Time Lag Does Not End Insurer’s Duty to Defend, Court Rules

May 24, 2023 by

A federal court in New York has reiterated that a time lag between the date a trip-and-fall accident occurred and when the conduct alleged to have caused it took place does not itself relieve an insurer of its duty to defend its insured in an injury suit related to the accident.

ACE American Insurance Co. has been ordered to defend Consolidated Edison (ConED) in an injury lawsuit that blames one of ConEd’s sidewalk contractors for work it did months before the injury happened.

After Altagracia Ramirez tripped and fell on a sidewalk in the Bronx on April 20, 2015, she sued the owner and manager of the adjacent property. They, in turn, sued ConEd, which they believed was responsible for work on the sidewalk.

ConEd claimed that one of its contractors, Petmar Builders, was responsible for the construction work, and since ConEd was covered as an additional insured on the ACE contractor’s policy, ConEd asked the ACE to defend it.

ACE declined to provide a defense, largely because its insured contractor’s work did not happen “on/about” the date of the accident. Because Petmar’s work at the site was completed 10 months before the accident “and the job was signed off,” in ACE’s view, there was no coverage.

ConEd countered that there was coverage for defense because even though the contractor insured by ACE completed its work prior to the date of the alleged incident, this did not eliminate the possibility that the insured caused or created the defective condition that in turn allegedly caused Ramirez to fall.

The federal court for the Southern District of New York sided with ConEd and ordered that ACE defend ConEd.

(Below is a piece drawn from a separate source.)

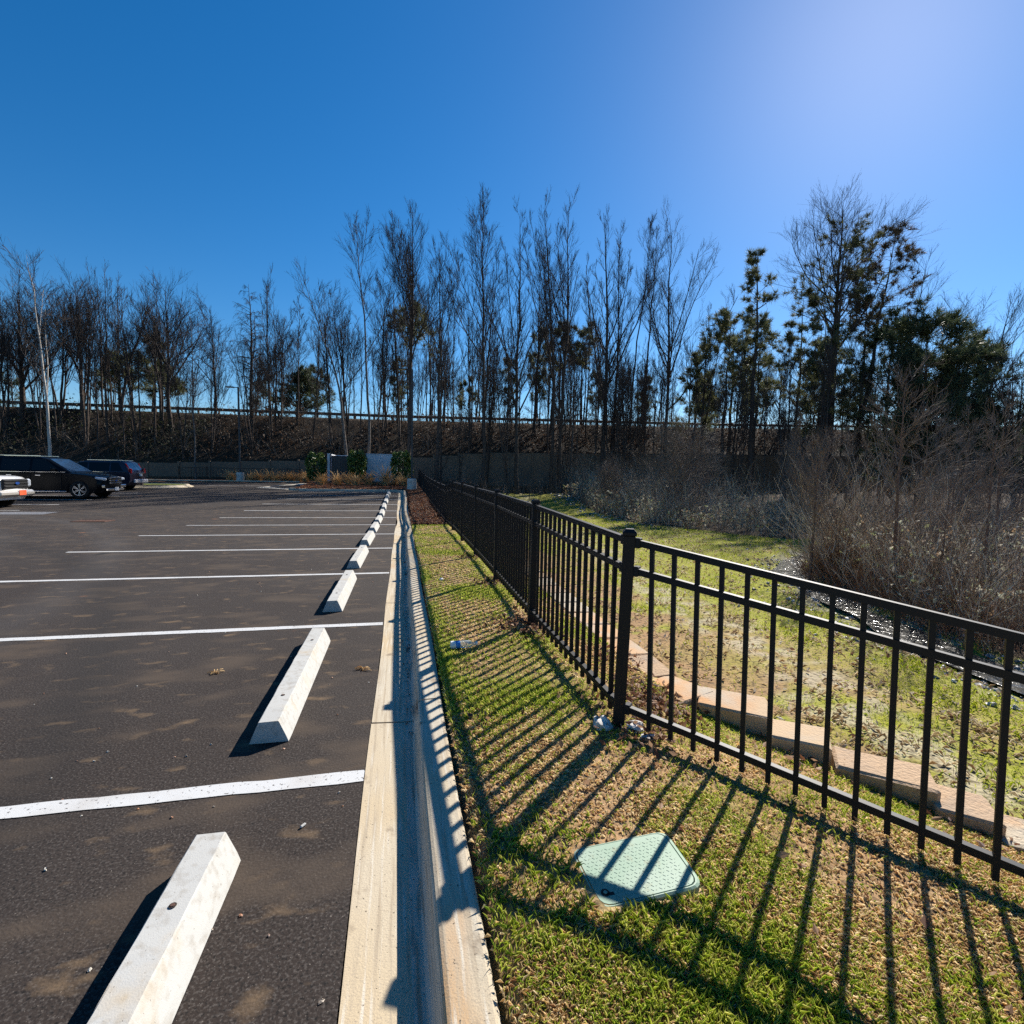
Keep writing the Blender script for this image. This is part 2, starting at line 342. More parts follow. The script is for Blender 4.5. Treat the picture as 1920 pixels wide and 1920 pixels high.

The court said ACE was wrong in arguing that Petmar must have done its work on or about the time of the accident to trigger defense coverage for two reasons: the facts presented to ACE suggested a reasonable possibility that its named insured, Petmar, was a proximate cause of the accident, and the 10-month lapse of time between the contractor’s work and the accident does not cut off the chain of proximate cause as a matter of law.

There were indications in documents that ConEd was supposed to complete a permanent repair of the construction site after Petmar did a temporary repair. But the court said that was not at issue at this stage.

ACE had actual knowledge of facts indicating that Petmar had worked at the site of the accident, that Petmar had prepared a temporary patch, and that ConEd had not completed a permanent patch before the date of Ramirez’s accident.

“These facts were sufficient to indicate that Petmar had engaged in conduct—opening and temporarily patching the sidewalk—that gives rise to a risk that corresponds to the harm that ultimately took place—Ramirez tripping and falling on the sidewalk where the work was done,” the court said.

The information known to ACE at the time of its decision to decline coverage indicated a “reasonable possibility” that Petmar’s conduct proximately caused Ramirez’s injuries. As a result, ACE had a duty to defend ConEd in the underlying action, the court concluded.